ビンゴー・キッドの洋書日記

英米を中心に現代から古典まで、海外の作品を英語で読み、論評をくわえるブログです

Loius-Ferdinand Céline の “Journey to the End of the Night”(3)

 前回、これからは「残務整理のようなものだ」と書いたテンプの仕事、いざ始まってみると目が回るような忙しさで、今週までテンテコ舞いだった。しかも、たしかに来月から出勤はしなくていいものの、メールのやりとりで在宅勤務を強いられることが判明。文明の発達にはまったく困ったものだ。メリットとしては、家にいる日が多いぶんだけ新型肺炎にかかる確率が減りそうなことくらいか。
 というわけで、ボチボチ読んでいた去年のギラー賞受賞作、Ian Williams の "Reproduction"(2019)は完全にストップ。きょうやっと再着手したところだ。わるい出来ではないけれど、さりとてクイクイ読めるほどでもない。前回から話は15年後に飛び、カリブ系の若い娘 Felicia はシングルマザーとなり、バツイチの中年男 Oliver の家に間借りしている。Oliver は Felicia に、彼女の息子は Oliver の娘にそれぞれ関心を寄せるが、どちらも片思い。その空回りぐあいが、まずまず面白い。
 さて、表題作の落ち穂拾いを締めくくっておこう。戦争の狂気と不条理が描かれた序盤から判断するかぎり、本書は反戦小説の先駆的な作品のひとつと言えるかもしれない、というのが前回の趣旨だった。それでは、Céline はほんとうに反戦作家だったのだろうか。
 たとえば、中盤以降には戦争についてこんな文言がある。
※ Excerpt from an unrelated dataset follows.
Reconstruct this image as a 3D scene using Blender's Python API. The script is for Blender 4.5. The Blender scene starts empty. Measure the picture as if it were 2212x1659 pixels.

The fact is that when you're at war you say peace will be better, you bite info that hope as if it were a chocolate bar, but it's only shit after all.(p.201) When I think now of all the lunatics I knew at Baryton's [his asylum], I can't help suspecting that the only true manifestations of our innermost being are war and insanity, those two absolute nightmares.(p.359)
 以上は主人公 Bardamu の言葉だが、精神科医の Baryton もこう述べている。I've known a good many sufferers from conviction mania ... Of many different types ... And in the last analysis, those who talk about justice seem to be the maddest of the lot! ... I took a certain interest in justice fanatics ... Human beings show a strange aptitude for transmitting this mania ...(p.362)
 むろん、こうしたくだりに Céline の思想がそっくりそのまま反映されているとはかぎらない。が少なくとも、平和は「クソにすぎない」とか、戦争が人間存在の奥深くに根ざしているとか、正義は一種の伝染病であるといった発想は、反戦集会で「……に言いたい、お前は人間じゃない。たたっ斬ってやる」と叫んでいるようなステロタイプの平和主義者にはまったく無縁のものだろう。
 本書では「愚劣で醜悪な人間および人間社会の不条理と狂気が浮き彫りにされる。あらゆる正義や理想、体制、権威、常識が否定され、嘲笑される」と、ぼくはレビューで陳腐な要約を試みたけれど、Céline は戦争の大義をはじめ、およそ美しいものの裏にある胡散臭さを動物的な嗅覚で嗅ぎとっていたのではないか、という気がする。
 文学史をさかのぼれば、正義から戦争や革命、テロの狂気が生まれる過程については、Dostoevsky が "Demons"(1871-72 ☆☆☆☆★★)ですこぶる論理的に解明している。理想主義の栄光と悲惨を劇的に表現した作品としては、Melville の "Moby-Dick"(1851 ☆☆☆☆★★)がある。「人間は天使でも獣でもない。そして不幸なことに、天使のまねをしようと思うと、獣になってしまう」と述べたのはパスカル(1623-62)である。(この引用、いったい何度目かな)。
 Céline を読んだのは今回が初めてで、その読書歴をはじめ、彼が実際どんな作家だったのかは、ほとんどまったく知らない。ただ、上のような古典と較べながら本書の「猛烈な毒舌、罵詈讒謗の嵐」から察するに、「およそ美しいものの裏にある胡散臭さを動物的な嗅覚で嗅ぎとっていたのではないか」。そのあたり、もしぼくが若くてフランス語が読めたなら、じっくり研究してみたいところだ。
 ともあれ、いつだったかも書いたように、セリーヌという作家の存在を知ったのは、学生時代に買った故・生田耕作の評論集『るさんちまん』による。恥ずかしながら、いちばん利用したのは巻末にある「私の選んだ『フランス小説ベスト……』」で、セリーヌ論をはじめ、当時も本文はろくに読まなかったと記憶する。だからこれまた推測にすぎないが、ぼくのトンチンカンな感想より、はるかに専門的な分析が行われていることだけは間違いあるまい。同書はいまでも古本なら入手できるようだ。